• _Exercise objective_: Leave out any pictures and transcribe all other data below exactly.

• _Dataset extract_:
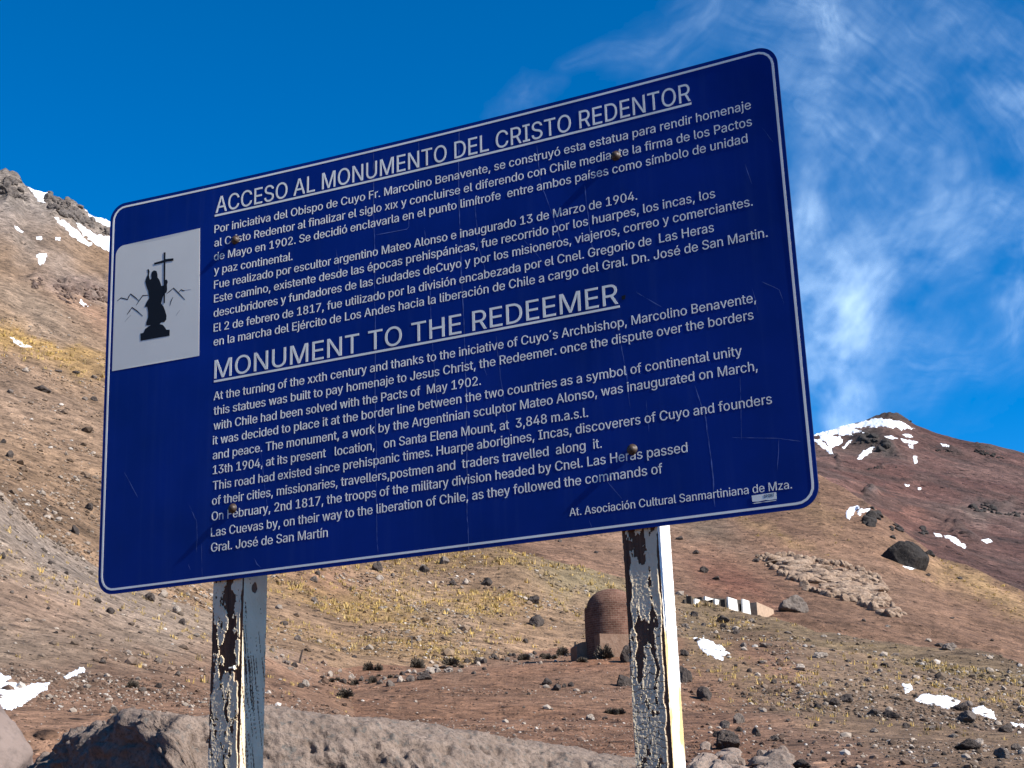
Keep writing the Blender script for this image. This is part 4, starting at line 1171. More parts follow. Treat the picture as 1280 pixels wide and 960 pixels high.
BIG = (
 (52, 484, 24, 11, 'd', 'long black rock on the left hillside, level with the plate of the sign'),
 (11, 567, 13, 10, 'd', 'rounded dark rock near the left frame edge, midway down the slope'),
 (111, 633, 12, 10, 'd', 'lone dark rock just left of the lower half of the blue board'),
 (187, 746, 16, 10, 'd', 'dark rock half hidden below the lower left corner of the blue board'),
 (372, 797, 13, 8, 'g', 'flat grey rock right of the left post, above the pale stones'),
 (472, 707, 15, 15, 'd', 'dark angular rock touching the lower edge of the blue board'),
 (530, 711, 15, 10, 'd', 'dark rock close under the middle of the blue board'),
 (555, 700, 16, 11, 'g', 'grey rock under the middle of the board, in the highest rock group'),
 (566, 727, 14, 10, 'd', 'dark rock beside a paler one on the grassy slope'),
 (609, 727, 17, 12, 'd', 'dark wedge rock on the upper grassy slope, highest lone rock between the posts'),
 (668, 750, 18, 11, 'd', 'dark rock leaning over a smaller pale one on the grassy slope'),
 (671, 776, 19, 16, 'd', 'largest dark rock on the grassy slope left of the domed hut'),
 (532, 845, 22, 11, 'd', 'long black rock lying in the row of stones at the track edge'),
 (538, 836, 16, 8, 'p', 'whitest rock in the row of stones at the track edge'),
 (560, 837, 14, 8, 'p', 'pale flat rock right of the whitest one at the track edge'),
 (684, 852, 18, 10, 'd', 'dark rock at the left of the small cluster on the reddish flat'),
 (696, 859, 15, 9, 'd', 'lowest dark rock of the small cluster on the reddish flat'),
 (780, 850, 24, 18, 'd', 'black boulder against the left side of the right post'),
 (786, 818, 22, 22, 'd', 'black boulder between the domed hut and the right post'),
 (856, 842, 18, 26, 'd', 'tall dark boulder against the right side of the right post'),
 (879, 867, 22, 17, 'd', 'lone dark boulder on the flat right of the right post'),
 (910, 926, 44, 26, 'd', 'long dark boulder lying behind the two big grey ones at the lower edge'),
 (904, 774, 18, 10, 'd', 'dark rock under the white ruined wall'),
 (993, 754, 38, 26, 'g', 'big grey split boulder right of the white ruined wall'),
 (1001, 834, 18, 9, 'p', 'pale slab rock casting a shadow left, on the stony slope'),
 (1025, 818, 20, 9, 'p', 'palest flat rock high on the stony slope right of the post'),
 (1043, 876, 16, 13, 'd', 'dark pointed rock, left one of a pair on the stony slope'),
 (1059, 873, 16, 12, 'd', 'dark pointed rock, right one of a pair on the stony slope'),
 (1093, 889, 19, 12, 'd', 'dark angular rock left of another at the middle of the stony slope'),
 (1114, 892, 22, 12, 'd', 'dark angular rock right of another, left of the long snow patch'),
 (1188, 808, 22, 9, 'g', 'grey flat rock on the grassy crest at the right'),
 (1203, 883, 22, 13, 'd', 'dark rock standing in the long snow patch'),
 (1210, 896, 32, 16, 'g', 'broad grey rock in front of the long snow patch'),
 (1212, 931, 38, 15, 'd', 'long black rock below the snow at the lower right'),
 (1255, 941, 26, 16, 'g', 'grey boulder at the lower right corner'),
 (1259, 911, 20, 10, 'd', 'dark rock right of the snow near the right frame edge'),
 (1004, 955, 30, 12, 'd', 'low dark rock at the lower edge, right of the grey boulders'),
 (431, 866, 22, 12, 's', 'low dark shrub at the left end of the track edge'),
 (461, 833, 15, 11, 's', 'dark round shrub in grass, left one of two beside the track edge'),
 (473, 834, 12, 9, 's', 'dark round shrub in grass, right one of two beside the track edge'),
 (521, 829, 20, 14, 's', 'larger dark round shrub just above the whitest rock'),
 (563, 827, 22, 11, 's', 'wide low shrub above the track edge between the posts'),
 (655, 821, 16, 9, 's', 'dark shrub at the middle of the track edge'),
 (684, 821, 14, 7, 's', 'low flat shrub on the track edge left of the domed hut'),
 (703, 814, 16, 12, 's', 'dark upright shrub on the track edge left of the domed hut'),
 (727, 825, 16, 7, 's', 'low dark shrub in front of the hut annex'),
 (757, 815, 26, 19, 's', 'large grey shrub in front of the domed hut'),
 (764, 889, 18, 8, 's', 'low grey shrub on the reddish flat left of the right post'),
 (775, 889, 14, 8, 's', 'low pale-topped shrub touching the right post'),
 (165, 855, 17, 10, 's', 'dark shrub on the bank above the shaded boulder'),
)
for px, py, w, h, tone, lab in BIG:
    place(px, py, w, h, tone, lab, name=('boulder' if tone != 's' and w >= 18 else None))

# ------------------------------------------------------------------ things draped on the slopes: snow and outcrops
def seg_dist(px, py, pts):
    pts = np.array(pts, float); best = np.full(np.shape(px), 1e9)
    for (x0, y0), (x1, y1) in zip(pts, np.roll(pts, -1, 0)):
        dx, dy = x1 - x0, y1 - y0; l2 = dx * dx + dy * dy + 1e-9
        tt = np.clip(((px - x0) * dx + (py - y0) * dy) / l2, 0, 1)
        best = np.minimum(best, np.hypot(px - x0 - tt * dx, py - y0 - tt * dy))
    return best

def drape(name, pts, mat, hfun, step=1.0, rag=2.0, ragl=6.0, push=.0, seed=0, smooth=True):
    pts = np.array(pts, float)
    x0, y0 = pts.min(0) - 3; x1, y1 = pts.max(0) + 3
    gx, gy = np.meshgrid(np.arange(x0, x1, step), np.arange(y0, y1, step), indexing='ij')
    wx = gx + rag * fbm2(gx / ragl, gy / ragl, 3, 700 + seed); wy = gy + rag * .7 * fbm2(gx / ragl, gy / ragl, 3, 720 + seed)
    ins = poly_mask(wx, wy, pts); d = seg_dist(wx, wy, pts); sd = np.where(ins, d, -d)
    P, r, ia, ir = spot(gx.ravel(), gy.ravel())
    P = P.reshape(*gx.shape, 3); r = r.reshape(gx.shape)
    use = (sd > -1.3 * step) & np.isfinite(r)
    h = np.where(sd > 0, hfun(sd, gx, gy, P, r), -.06 * r / 400)
    V = P + np.stack([np.zeros_like(h), -push * h, h], -1)
    id_ = np.arange(gx.size).reshape(gx.shape)
    q = np.stack([id_[:-1, :-1], id_[:-1, 1:], id_[1:, 1:], id_[1:, :-1]], -1).reshape(-1, 4)
    rr = r.ravel()[q]; ok = use.ravel()[q].all(1)
    with np.errstate(invalid='ignore'): ok &= (rr.max(1) - rr.min(1)) < .12 * rr.min(1)
    q = q[ok]
    if len(q) < 4: return None
    u, inv = np.unique(q, return_inverse=True)
    me = mesh_np(name, V.reshape(-1, 3)[u], inv.reshape(-1, 4), smooth)
    return link(name, me, mat)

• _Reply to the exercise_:
Keep writing the Blender script for this image. This is part 4, starting at line 1171. More parts follow. Treat the picture as 1280 pixels wide and 960 pixels high.
BIG = (
 (52, 484, 24, 11, 'd', 'long black rock on the left hillside, level with the plate of the sign'),
 (11, 567, 13, 10, 'd', 'rounded dark rock near the left frame edge, midway down the slope'),
 (111, 633, 12, 10, 'd', 'lone dark rock just left of the lower half of the blue board'),
 (187, 746, 16, 10, 'd', 'dark rock half hidden below the lower left corner of the blue board'),
 (372, 797, 13, 8, 'g', 'flat grey rock right of the left post, above the pale stones'),
 (472, 707, 15, 15, 'd', 'dark angular rock touching the lower edge of the blue board'),
 (530, 711, 15, 10, 'd', 'dark rock close under the middle of the blue board'),
 (555, 700, 16, 11, 'g', 'grey rock under the middle of the board, in the highest rock group'),
 (566, 727, 14, 10, 'd', 'dark rock beside a paler one on the grassy slope'),
 (609, 727, 17, 12, 'd', 'dark wedge rock on the upper grassy slope, highest lone rock between the posts'),
 (668, 750, 18, 11, 'd', 'dark rock leaning over a smaller pale one on the grassy slope'),
 (671, 776, 19, 16, 'd', 'largest dark rock on the grassy slope left of the domed hut'),
 (532, 845, 22, 11, 'd', 'long black rock lying in the row of stones at the track edge'),
 (538, 836, 16, 8, 'p', 'whitest rock in the row of stones at the track edge'),
 (560, 837, 14, 8, 'p', 'pale flat rock right of the whitest one at the track edge'),
 (684, 852, 18, 10, 'd', 'dark rock at the left of the small cluster on the reddish flat'),
 (696, 859, 15, 9, 'd', 'lowest dark rock of the small cluster on the reddish flat'),
 (780, 850, 24, 18, 'd', 'black boulder against the left side of the right post'),
 (786, 818, 22, 22, 'd', 'black boulder between the domed hut and the right post'),
 (856, 842, 18, 26, 'd', 'tall dark boulder against the right side of the right post'),
 (879, 867, 22, 17, 'd', 'lone dark boulder on the flat right of the right post'),
 (910, 926, 44, 26, 'd', 'long dark boulder lying behind the two big grey ones at the lower edge'),
 (904, 774, 18, 10, 'd', 'dark rock under the white ruined wall'),
 (993, 754, 38, 26, 'g', 'big grey split boulder right of the white ruined wall'),
 (1001, 834, 18, 9, 'p', 'pale slab rock casting a shadow left, on the stony slope'),
 (1025, 818, 20, 9, 'p', 'palest flat rock high on the stony slope right of the post'),
 (1043, 876, 16, 13, 'd', 'dark pointed rock, left one of a pair on the stony slope'),
 (1059, 873, 16, 12, 'd', 'dark pointed rock, right one of a pair on the stony slope'),
 (1093, 889, 19, 12, 'd', 'dark angular rock left of another at the middle of the stony slope'),
 (1114, 892, 22, 12, 'd', 'dark angular rock right of another, left of the long snow patch'),
 (1188, 808, 22, 9, 'g', 'grey flat rock on the grassy crest at the right'),
 (1203, 883, 22, 13, 'd', 'dark rock standing in the long snow patch'),
 (1210, 896, 32, 16, 'g', 'broad grey rock in front of the long snow patch'),
 (1212, 931, 38, 15, 'd', 'long black rock below the snow at the lower right'),
 (1255, 941, 26, 16, 'g', 'grey boulder at the lower right corner'),
 (1259, 911, 20, 10, 'd', 'dark rock right of the snow near the right frame edge'),
 (1004, 955, 30, 12, 'd', 'low dark rock at the lower edge, right of the grey boulders'),
 (431, 866, 22, 12, 's', 'low dark shrub at the left end of the track edge'),
 (461, 833, 15, 11, 's', 'dark round shrub in grass, left one of two beside the track edge'),
 (473, 834, 12, 9, 's', 'dark round shrub in grass, right one of two beside the track edge'),
 (521, 829, 20, 14, 's', 'larger dark round shrub just above the whitest rock'),
 (563, 827, 22, 11, 's', 'wide low shrub above the track edge between the posts'),
 (655, 821, 16, 9, 's', 'dark shrub at the middle of the track edge'),
 (684, 821, 14, 7, 's', 'low flat shrub on the track edge left of the domed hut'),
 (703, 814, 16, 12, 's', 'dark upright shrub on the track edge left of the domed hut'),
 (727, 825, 16, 7, 's', 'low dark shrub in front of the hut annex'),
 (757, 815, 26, 19, 's', 'large grey shrub in front of the domed hut'),
 (764, 889, 18, 8, 's', 'low grey shrub on the reddish flat left of the right post'),
 (775, 889, 14, 8, 's', 'low pale-topped shrub touching the right post'),
 (165, 855, 17, 10, 's', 'dark shrub on the bank above the shaded boulder'),
)
for px, py, w, h, tone, lab in BIG:
    place(px, py, w, h, tone, lab, name=('boulder' if tone != 's' and w >= 18 else None))

# ------------------------------------------------------------------ things draped on the slopes: snow and outcrops
def seg_dist(px, py, pts):
    pts = np.array(pts, float); best = np.full(np.shape(px), 1e9)
    for (x0, y0), (x1, y1) in zip(pts, np.roll(pts, -1, 0)):
        dx, dy = x1 - x0, y1 - y0; l2 = dx * dx + dy * dy + 1e-9
        tt = np.clip(((px - x0) * dx + (py - y0) * dy) / l2, 0, 1)
        best = np.minimum(best, np.hypot(px - x0 - tt * dx, py - y0 - tt * dy))
    return best

def drape(name, pts, mat, hfun, step=1.0, rag=2.0, ragl=6.0, push=.0, seed=0, smooth=True):
    pts = np.array(pts, float)
    x0, y0 = pts.min(0) - 3; x1, y1 = pts.max(0) + 3
    gx, gy = np.meshgrid(np.arange(x0, x1, step), np.arange(y0, y1, step), indexing='ij')
    wx = gx + rag * fbm2(gx / ragl, gy / ragl, 3, 700 + seed); wy = gy + rag * .7 * fbm2(gx / ragl, gy / ragl, 3, 720 + seed)
    ins = poly_mask(wx, wy, pts); d = seg_dist(wx, wy, pts); sd = np.where(ins, d, -d)
    P, r, ia, ir = spot(gx.ravel(), gy.ravel())
    P = P.reshape(*gx.shape, 3); r = r.reshape(gx.shape)
    use = (sd > -1.3 * step) & np.isfinite(r)
    h = np.where(sd > 0, hfun(sd, gx, gy, P, r), -.06 * r / 400)
    V = P + np.stack([np.zeros_like(h), -push * h, h], -1)
    id_ = np.arange(gx.size).reshape(gx.shape)
    q = np.stack([id_[:-1, :-1], id_[:-1, 1:], id_[1:, 1:], id_[1:, :-1]], -1).reshape(-1, 4)
    rr = r.ravel()[q]; ok = use.ravel()[q].all(1)
    with np.errstate(invalid='ignore'): ok &= (rr.max(1) - rr.min(1)) < .12 * rr.min(1)
    q = q[ok]
    if len(q) < 4: return None
    u, inv = np.unique(q, return_inverse=True)
    me = mesh_np(name, V.reshape(-1, 3)[u], inv.reshape(-1, 4), smooth)
    return link(name, me, mat)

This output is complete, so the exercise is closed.